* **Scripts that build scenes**
==========
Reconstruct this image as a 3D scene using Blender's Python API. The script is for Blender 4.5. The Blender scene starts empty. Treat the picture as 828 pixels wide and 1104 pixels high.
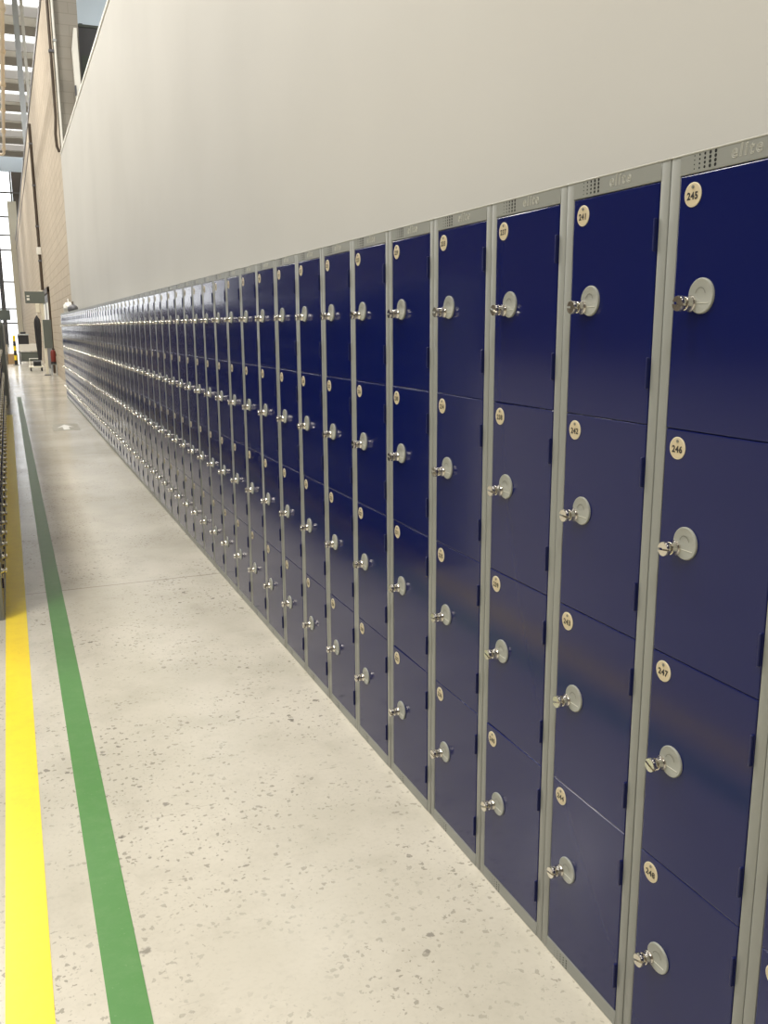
import bpy, bmesh, math, random
from mathutils import Vector, Matrix
random.seed(7)
SC = bpy.context.scene
COL = SC.collection
PI = math.pi

# ------------------------------------------------------------------ camera
def make_camera():
    ya, pi_, ro = 0.392053726, -0.206170221, -0.00550917
    f = Vector((math.sin(ya)*math.cos(pi_), math.cos(ya)*math.cos(pi_), math.sin(pi_)))
    rt = f.cross(Vector((0, 0, 1))).normalized()
    u = rt.cross(f)
    r2 = rt*math.cos(ro) + u*math.sin(ro)
    u2 = -rt*math.sin(ro) + u*math.cos(ro)
    cd = bpy.data.cameras.new('camera')
    cd.sensor_fit = 'VERTICAL'
    cd.sensor_height = 24.0
    cd.lens = 961.3077/1104*24.0
    cd.clip_start = 0.02; cd.clip_end = 400
    co = bpy.data.objects.new('camera', cd)
    COL.objects.link(co)
    m = Matrix((r2, u2, -f)).transposed().to_4x4()
    m.translation = Vector((-1.10931, -1.02387, 1.51304))
    co.matrix_world = m
    SC.camera = co
make_camera()

# ------------------------------------------------------------------ world, exposure, lights
SC.view_settings.view_transform = 'Standard'
SC.view_settings.look = 'None'
SC.view_settings.gamma = 1.0
SC.view_settings.use_curve_mapping = False
SC.view_settings.exposure = -1.15
try:
    SC.cycles.use_denoising = True
    SC.cycles.max_bounces = 8
    SC.cycles.diffuse_bounces = 4
    SC.cycles.sample_clamp_indirect = 8
except Exception:
    pass
W = bpy.data.worlds.new('overcast_sky'); SC.world = W
W.use_nodes = True
W.node_tree.nodes['Background'].inputs[0].default_value = (1.0, 0.99, 0.97, 1)
W.node_tree.nodes['Background'].inputs[1].default_value = 6.0

def area(name, loc, sx, sy, power, col=(1, 0.965, 0.905), rot=(0, 0, 0)):
    l = bpy.data.lights.new(name, 'AREA'); l.shape = 'RECTANGLE'
    l.size = sx; l.size_y = sy; l.energy = power; l.color = col
    o = bpy.data.objects.new(name, l); o.location = loc; o.rotation_euler = rot
    COL.objects.link(o); return o
for yy in (-7, 1, 9, 17, 27, 39, 53, 70):
    for xx in (-4.2, -12.0):
        area('high_bay_or_fill_lamp', (xx, yy, 12.5), 1.6, 2.4, (1750 if 5 < yy < 30 else 1500) if xx > -5 else 1000)
for yy in (12, 24, 30):  # unseen fill lamps added to light the cladding and plant cabinet
    area('high_bay_or_fill_lamp', (6.0, yy, 14.5), 1.6, 2.4, 700, (0.9, 0.96, 1.0))

# ------------------------------------------------------------------ materials
def mat(name, col, rough=0.5, metal=0.0, spec=0.5, coat=0.0):
    m = bpy.data.materials.new(name); m.use_nodes = True
    b = m.node_tree.nodes['Principled BSDF']
    b.inputs['Base Color'].default_value = (*col, 1)
    b.inputs['Roughness'].default_value = rough
    b.inputs['Metallic'].default_value = metal
    b.inputs['Specular IOR Level'].default_value = spec
    b.inputs['Coat Weight'].default_value = coat
    return m
def srgb(r, g, b):
    f = lambda c: (c/255/12.92) if c/255 <= 0.04045 else ((c/255+0.055)/1.055)**2.4
    return (f(r), f(g), f(b))
class NT:
    def __init__(s, m):
        s.t = m.node_tree; s.b = s.t.nodes['Principled BSDF']
    def n(s, kind, **kw):
        x = s.t.nodes.new(kind)
        for k, v in kw.items(): setattr(x, k, v)
        return x
    def l(s, a, b): s.t.links.new(a, b)
    def val(s, sock, v):
        if hasattr(v, 'links') or hasattr(v, 'is_linked'): s.l(v, sock)
        else: sock.default_value = v
    def math(s, op, a, b=0.0, c=None, clamp=False):
        x = s.n('ShaderNodeMath', operation=op, use_clamp=clamp)
        s.val(x.inputs[0], a); s.val(x.inputs[1], b)
        if c is not None: s.val(x.inputs[2], c)
        return x.outputs[0]
    def mix(s, fac, a, b, blend='MIX'):
        x = s.n('ShaderNodeMix', data_type='RGBA', blend_type=blend)
        s.val(x.inputs[0], fac)
        s.val(x.inputs[6], a); s.val(x.inputs[7], b)
        return x.outputs[2]
    def noise(s, vec, scale, detail=2.0, rough=0.5):
        x = s.n('ShaderNodeTexNoise'); s.l(vec, x.inputs['Vector'])
        x.inputs['Scale'].default_value = scale; x.inputs['Detail'].default_value = detail
        x.inputs['Roughness'].default_value = rough
        return x.outputs['Fac']
    def ramp(s, v, lo, hi):
        x = s.n('ShaderNodeMapRange', clamp=True); s.val(x.inputs[0], v)
        x.inputs[1].default_value = lo; x.inputs[2].default_value = hi
        return x.outputs[0]
    def pos(s):
        g = s.n('ShaderNodeNewGeometry'); return g.outputs['Position']
    def bump(s, h, strength, dist):
        x = s.n('ShaderNodeBump'); s.l(h, x.inputs['Height'])
        x.inputs['Strength'].default_value = strength; x.inputs['Distance'].default_value = dist
        s.l(x.outputs[0], s.b.inputs['Normal'])

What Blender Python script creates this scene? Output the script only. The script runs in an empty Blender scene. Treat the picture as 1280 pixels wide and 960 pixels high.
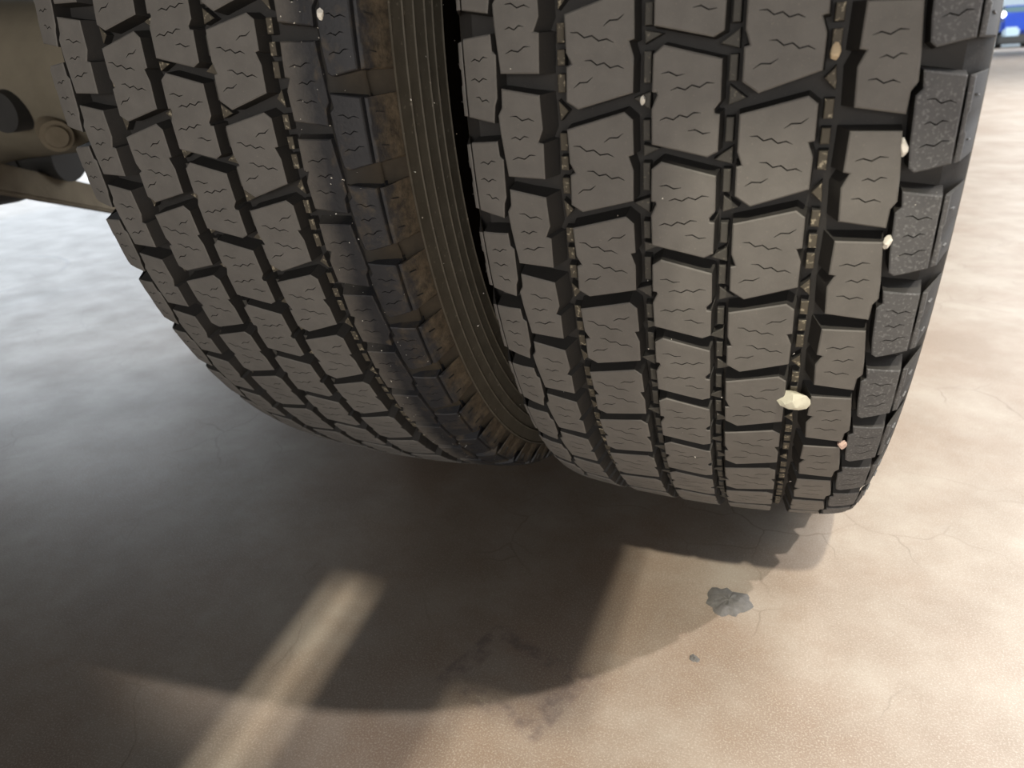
import bpy, bmesh, math, random
from mathutils import Vector, Matrix
from mathutils.geometry import delaunay_2d_cdt

random.seed(7)
scene = bpy.context.scene
COL = scene.collection
R = 0.52                      # tyre radius, metres
H = 0.517                     # axle height above the floor
NP = 54                       # tread pitches around the tyre
DA = 2 * math.pi / NP
PL = DA * R                   # one pitch along the circumference
XL = -0.3425                  # inner tyre centre (the outer tyre sits at x = 0)

# ------------------------------------------------------------------ camera
cam_d = bpy.data.cameras.new('camera')
cam = bpy.data.objects.new('camera', cam_d)
COL.objects.link(cam)
r_ = Vector((0.93339404, 0.3557189, -0.0473248))
u_ = Vector((-0.10321227, 0.39242074, 0.91397658))
w_ = Vector((-0.34368997, 0.84821579, -0.40299774))
m = Matrix.Identity(4)
for i in range(3):
    m[i][0], m[i][1], m[i][2] = r_[i], u_[i], -w_[i]
m.translation = Vector((0.06394489, -0.94615239, -0.01036678 + H))
cam.matrix_world = m
cam_d.sensor_width = 36.0
cam_d.lens = 912.07 / 1280 * 36.0
cam_d.clip_start = 0.02
cam_d.clip_end = 300
cam_d.dof.use_dof = True
cam_d.dof.focus_distance = 0.55
cam_d.dof.aperture_fstop = 9.0
scene.camera = cam

# ------------------------------------------------------------------ world, lamps, exposure
scene.view_settings.view_transform = 'Standard'
scene.view_settings.look = 'None'
scene.view_settings.gamma = 1.0
scene.view_settings.use_curve_mapping = False
scene.view_settings.exposure = 0.0
scene.cycles.use_denoising = True
world = bpy.data.worlds.new('shop_air')
scene.world = world
world.use_nodes = True
bg = world.node_tree.nodes['Background']
bg.inputs[0].default_value = (1.0, 0.97, 0.93, 1)
bg.inputs[1].default_value = 0.055

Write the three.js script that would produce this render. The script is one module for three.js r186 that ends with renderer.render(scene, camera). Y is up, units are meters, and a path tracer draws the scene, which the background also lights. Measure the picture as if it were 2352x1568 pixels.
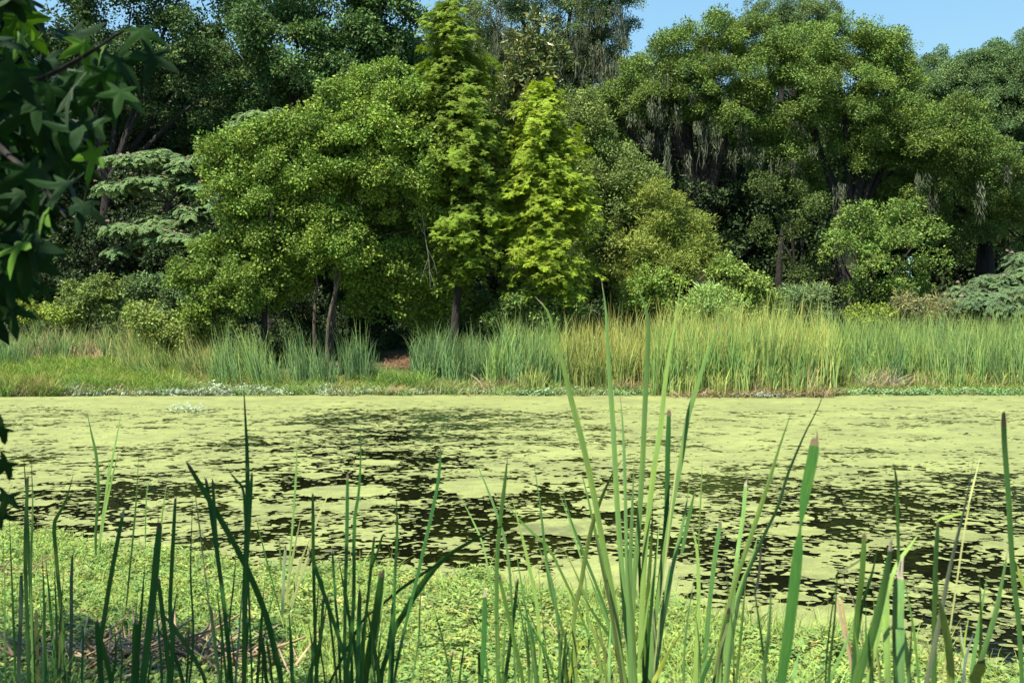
==========
* **WORK TO BE COMPLETED**
Write out every line from the entries where "Python" appears.

* **CORRECT ANSWER**
Reconstruct this image as a 3D scene using Blender's Python API. The script is for Blender 4.5. The Blender scene starts empty. Treat the picture as 828 pixels wide and 1104 pixels high.
What Blender Python script creates this scene? Output the script only. The script runs in an empty Blender scene. Treat the picture as 1280 pixels wide and 960 pixels high.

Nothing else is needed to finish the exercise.